Parce que le coton n’est pas seulement une culture parmi d’autres pour le Togo, mais un élément central de la sécurité économique, sociale et rurale. Il constitue un levier de revenus pour des centaines de milliers de producteurs, permet de soutenir l’économie des régions rurales, contribue à la transformation locale, à l’emploi, et à l’équilibre des échanges commerciaux.

Dans le contexte ouest-africain, les dynamiques sur le coton sont observées de près. Des pays comme le Bénin, le Mali, le Burkina Faso, la Côte d’Ivoire aussi cherchent à renforcer leur filière, à améliorer les rendements, et à capter plus de valeur ajoutée localement. Si le Togo, avec un partenaire tel qu’OLAM, ne parvient pas à tenir ses promesses, cela pourrait décourager les investissements ou renforcer la méfiance des producteurs vis-à-vis des partenariats public-privé.

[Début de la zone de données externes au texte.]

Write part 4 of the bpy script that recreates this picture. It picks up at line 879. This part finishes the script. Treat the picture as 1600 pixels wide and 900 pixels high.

Les enjeux climatiques, eux, ne concernent pas que le Togo : sécheresses, ravageurs ou pluies irrégulières sont des réalités ouest-africaines. La résilience de la filière exige non seulement une meilleure gestion, mais aussi une adaptation technologique, des mécanismes de soutien, une recherche agronomique renforcée. Cela pose la question de la souveraineté alimentaire et de la réduction des importations, surtout dans les produits dépendants du coton (textiles, etc.).

Enfin, la crédibilité des engagements des entreprises investissant dans les filières agricoles est mise à l’épreuve. Si les entreprises ne parviennent pas à démontrer transparence, partenariats équitables et gains tangibles pour les producteurs, cela risque de refroidir les partenariats futurs. Le Togo, en fixant des objectifs ambitieux pour 2025-2026, se donne des repères. Le succès ou l’échec de ces campagnes servira d'exemple pour la région.